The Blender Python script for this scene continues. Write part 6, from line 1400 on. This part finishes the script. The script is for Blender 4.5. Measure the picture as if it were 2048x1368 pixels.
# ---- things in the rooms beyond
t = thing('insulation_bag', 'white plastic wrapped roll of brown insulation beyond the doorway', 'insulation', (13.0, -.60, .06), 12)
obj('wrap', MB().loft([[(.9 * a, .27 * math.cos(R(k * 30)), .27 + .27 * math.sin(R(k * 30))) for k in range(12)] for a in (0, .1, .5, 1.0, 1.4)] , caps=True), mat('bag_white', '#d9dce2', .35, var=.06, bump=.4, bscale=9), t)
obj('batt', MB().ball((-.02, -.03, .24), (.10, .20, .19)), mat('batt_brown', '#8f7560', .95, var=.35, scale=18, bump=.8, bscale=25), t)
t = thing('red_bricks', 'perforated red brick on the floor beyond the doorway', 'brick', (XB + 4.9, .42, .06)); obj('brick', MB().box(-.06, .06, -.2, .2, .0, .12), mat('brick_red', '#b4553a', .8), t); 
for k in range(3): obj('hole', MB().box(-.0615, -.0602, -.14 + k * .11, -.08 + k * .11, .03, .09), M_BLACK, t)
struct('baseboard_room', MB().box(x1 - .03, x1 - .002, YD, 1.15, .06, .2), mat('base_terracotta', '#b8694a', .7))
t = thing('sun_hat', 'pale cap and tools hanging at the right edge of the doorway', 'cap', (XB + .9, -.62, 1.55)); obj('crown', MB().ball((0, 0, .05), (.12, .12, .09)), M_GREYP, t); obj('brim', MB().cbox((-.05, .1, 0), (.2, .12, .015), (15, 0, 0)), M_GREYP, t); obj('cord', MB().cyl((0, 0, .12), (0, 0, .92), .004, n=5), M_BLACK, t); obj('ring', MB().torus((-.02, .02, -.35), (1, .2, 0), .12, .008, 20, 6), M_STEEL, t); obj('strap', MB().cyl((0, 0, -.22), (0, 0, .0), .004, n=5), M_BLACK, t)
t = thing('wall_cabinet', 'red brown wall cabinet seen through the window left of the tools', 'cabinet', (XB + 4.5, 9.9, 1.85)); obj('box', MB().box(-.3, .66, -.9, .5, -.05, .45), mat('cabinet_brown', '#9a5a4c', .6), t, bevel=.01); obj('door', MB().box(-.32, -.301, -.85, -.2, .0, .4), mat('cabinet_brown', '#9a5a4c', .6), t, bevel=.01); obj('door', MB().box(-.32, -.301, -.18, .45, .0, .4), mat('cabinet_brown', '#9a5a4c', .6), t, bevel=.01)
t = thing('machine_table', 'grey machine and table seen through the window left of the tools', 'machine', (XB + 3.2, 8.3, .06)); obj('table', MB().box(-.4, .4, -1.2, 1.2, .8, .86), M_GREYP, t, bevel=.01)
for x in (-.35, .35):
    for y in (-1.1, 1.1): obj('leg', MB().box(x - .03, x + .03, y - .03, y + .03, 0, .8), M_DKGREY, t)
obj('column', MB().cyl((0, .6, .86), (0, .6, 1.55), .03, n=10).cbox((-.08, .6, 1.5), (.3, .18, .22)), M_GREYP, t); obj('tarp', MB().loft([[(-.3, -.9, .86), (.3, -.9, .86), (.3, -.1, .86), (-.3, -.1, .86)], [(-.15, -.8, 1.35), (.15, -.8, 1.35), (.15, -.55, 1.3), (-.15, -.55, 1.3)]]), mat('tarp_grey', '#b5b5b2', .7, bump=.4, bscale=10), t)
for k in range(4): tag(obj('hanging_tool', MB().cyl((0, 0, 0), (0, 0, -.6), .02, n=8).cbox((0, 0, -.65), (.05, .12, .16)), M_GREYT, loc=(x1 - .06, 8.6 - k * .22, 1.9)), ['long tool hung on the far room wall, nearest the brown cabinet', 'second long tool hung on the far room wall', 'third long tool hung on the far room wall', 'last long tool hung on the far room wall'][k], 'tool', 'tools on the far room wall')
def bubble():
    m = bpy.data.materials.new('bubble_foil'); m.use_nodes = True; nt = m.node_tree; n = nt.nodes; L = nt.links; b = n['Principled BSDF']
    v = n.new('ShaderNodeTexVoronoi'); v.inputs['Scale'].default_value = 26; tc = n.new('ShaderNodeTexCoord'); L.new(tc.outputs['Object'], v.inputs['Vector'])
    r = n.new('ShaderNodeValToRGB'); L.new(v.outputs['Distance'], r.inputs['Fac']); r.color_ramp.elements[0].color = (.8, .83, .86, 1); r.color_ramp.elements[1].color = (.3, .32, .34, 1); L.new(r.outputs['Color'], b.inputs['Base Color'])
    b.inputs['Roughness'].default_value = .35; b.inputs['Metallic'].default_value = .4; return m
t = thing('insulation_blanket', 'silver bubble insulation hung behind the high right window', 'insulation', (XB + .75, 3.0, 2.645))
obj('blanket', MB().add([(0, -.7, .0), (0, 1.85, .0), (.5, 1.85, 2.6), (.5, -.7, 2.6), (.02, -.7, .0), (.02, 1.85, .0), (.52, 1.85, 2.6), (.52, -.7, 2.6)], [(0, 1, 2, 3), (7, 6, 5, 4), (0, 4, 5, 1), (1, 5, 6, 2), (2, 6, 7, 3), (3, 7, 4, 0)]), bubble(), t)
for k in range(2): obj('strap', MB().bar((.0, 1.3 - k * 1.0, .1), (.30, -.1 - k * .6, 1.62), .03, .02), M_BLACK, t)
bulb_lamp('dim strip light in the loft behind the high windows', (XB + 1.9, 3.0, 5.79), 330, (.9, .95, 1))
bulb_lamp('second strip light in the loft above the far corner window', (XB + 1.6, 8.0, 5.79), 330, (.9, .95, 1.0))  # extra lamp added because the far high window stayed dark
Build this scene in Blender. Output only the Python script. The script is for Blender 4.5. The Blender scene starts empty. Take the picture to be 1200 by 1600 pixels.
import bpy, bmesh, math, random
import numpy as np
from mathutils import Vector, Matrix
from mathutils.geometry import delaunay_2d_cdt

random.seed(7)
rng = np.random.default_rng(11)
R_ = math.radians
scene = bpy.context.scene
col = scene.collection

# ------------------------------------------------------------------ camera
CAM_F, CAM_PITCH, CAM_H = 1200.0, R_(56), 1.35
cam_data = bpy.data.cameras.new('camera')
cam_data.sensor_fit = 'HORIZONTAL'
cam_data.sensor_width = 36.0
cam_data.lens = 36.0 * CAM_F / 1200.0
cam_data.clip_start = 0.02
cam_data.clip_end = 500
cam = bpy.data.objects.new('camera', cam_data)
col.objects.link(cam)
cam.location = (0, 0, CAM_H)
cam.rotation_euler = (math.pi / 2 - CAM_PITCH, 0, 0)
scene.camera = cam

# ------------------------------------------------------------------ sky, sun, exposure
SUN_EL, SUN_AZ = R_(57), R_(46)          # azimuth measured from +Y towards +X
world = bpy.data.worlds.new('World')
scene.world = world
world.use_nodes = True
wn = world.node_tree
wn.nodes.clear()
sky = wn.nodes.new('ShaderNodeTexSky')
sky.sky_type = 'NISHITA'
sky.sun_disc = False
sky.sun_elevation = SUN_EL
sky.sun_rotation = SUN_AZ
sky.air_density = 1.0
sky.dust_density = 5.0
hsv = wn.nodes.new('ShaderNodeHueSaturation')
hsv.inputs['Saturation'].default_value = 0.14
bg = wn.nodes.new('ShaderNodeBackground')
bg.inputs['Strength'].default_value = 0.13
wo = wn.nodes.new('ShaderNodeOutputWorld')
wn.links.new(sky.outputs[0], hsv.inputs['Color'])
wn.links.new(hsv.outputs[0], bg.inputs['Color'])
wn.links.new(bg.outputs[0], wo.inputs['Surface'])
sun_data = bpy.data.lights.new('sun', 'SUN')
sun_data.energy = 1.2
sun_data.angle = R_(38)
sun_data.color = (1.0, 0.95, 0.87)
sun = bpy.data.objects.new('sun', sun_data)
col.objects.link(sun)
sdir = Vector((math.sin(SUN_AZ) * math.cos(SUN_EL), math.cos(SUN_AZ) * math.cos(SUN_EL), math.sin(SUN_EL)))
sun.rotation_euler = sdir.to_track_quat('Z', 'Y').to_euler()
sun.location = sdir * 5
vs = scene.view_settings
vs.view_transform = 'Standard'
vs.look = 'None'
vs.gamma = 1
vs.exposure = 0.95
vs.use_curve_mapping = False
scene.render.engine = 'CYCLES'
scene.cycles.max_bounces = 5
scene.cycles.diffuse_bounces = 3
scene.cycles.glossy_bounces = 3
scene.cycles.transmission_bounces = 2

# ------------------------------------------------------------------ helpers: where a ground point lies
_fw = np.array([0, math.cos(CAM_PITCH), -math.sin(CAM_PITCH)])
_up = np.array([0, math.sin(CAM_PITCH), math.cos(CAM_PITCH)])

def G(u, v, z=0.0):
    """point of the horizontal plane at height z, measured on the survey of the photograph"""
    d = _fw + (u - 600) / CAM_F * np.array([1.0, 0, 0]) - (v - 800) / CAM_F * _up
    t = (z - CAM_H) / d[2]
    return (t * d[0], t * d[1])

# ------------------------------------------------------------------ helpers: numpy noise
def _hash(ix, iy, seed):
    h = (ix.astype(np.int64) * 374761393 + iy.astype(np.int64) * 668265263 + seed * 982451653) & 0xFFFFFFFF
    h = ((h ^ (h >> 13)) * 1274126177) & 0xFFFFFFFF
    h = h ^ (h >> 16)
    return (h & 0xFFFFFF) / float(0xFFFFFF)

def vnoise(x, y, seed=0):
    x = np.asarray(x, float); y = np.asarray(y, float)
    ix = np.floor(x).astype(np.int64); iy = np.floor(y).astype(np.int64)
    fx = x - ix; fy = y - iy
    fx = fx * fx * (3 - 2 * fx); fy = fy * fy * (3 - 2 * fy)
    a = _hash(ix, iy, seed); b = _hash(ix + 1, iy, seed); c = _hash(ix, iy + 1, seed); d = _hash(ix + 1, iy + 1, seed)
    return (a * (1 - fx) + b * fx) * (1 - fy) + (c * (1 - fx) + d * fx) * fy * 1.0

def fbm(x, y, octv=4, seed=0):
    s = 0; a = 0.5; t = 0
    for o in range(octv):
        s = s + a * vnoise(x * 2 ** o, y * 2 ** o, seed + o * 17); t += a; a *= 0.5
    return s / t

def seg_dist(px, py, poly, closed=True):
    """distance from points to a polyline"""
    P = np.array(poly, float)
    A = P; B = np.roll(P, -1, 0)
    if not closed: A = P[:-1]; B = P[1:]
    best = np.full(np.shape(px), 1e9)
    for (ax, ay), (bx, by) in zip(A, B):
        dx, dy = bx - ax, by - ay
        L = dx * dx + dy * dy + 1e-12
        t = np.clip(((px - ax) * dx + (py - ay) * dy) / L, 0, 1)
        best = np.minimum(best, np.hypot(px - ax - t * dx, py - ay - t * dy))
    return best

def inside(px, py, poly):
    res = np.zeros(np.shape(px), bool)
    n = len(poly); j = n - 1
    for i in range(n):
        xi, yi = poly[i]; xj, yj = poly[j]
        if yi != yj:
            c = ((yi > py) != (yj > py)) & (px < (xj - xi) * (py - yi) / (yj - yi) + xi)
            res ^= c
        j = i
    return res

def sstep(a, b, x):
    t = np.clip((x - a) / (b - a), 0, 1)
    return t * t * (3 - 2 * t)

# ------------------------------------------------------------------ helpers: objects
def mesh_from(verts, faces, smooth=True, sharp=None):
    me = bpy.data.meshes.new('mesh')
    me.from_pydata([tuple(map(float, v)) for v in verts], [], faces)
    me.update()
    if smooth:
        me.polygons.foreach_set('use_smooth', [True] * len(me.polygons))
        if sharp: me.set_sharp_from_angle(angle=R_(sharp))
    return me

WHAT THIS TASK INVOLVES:
Of the entries above, repeat exactly the lines from the line with "Build this scene" through the line with "from mathutils.geometry import", both of them included.

EXERCISE RESPONSE:
Build this scene in Blender. Output only the Python script. The script is for Blender 4.5. The Blender scene starts empty. Take the picture to be 1200 by 1600 pixels.
import bpy, bmesh, math, random
import numpy as np
from mathutils import Vector, Matrix
from mathutils.geometry import delaunay_2d_cdt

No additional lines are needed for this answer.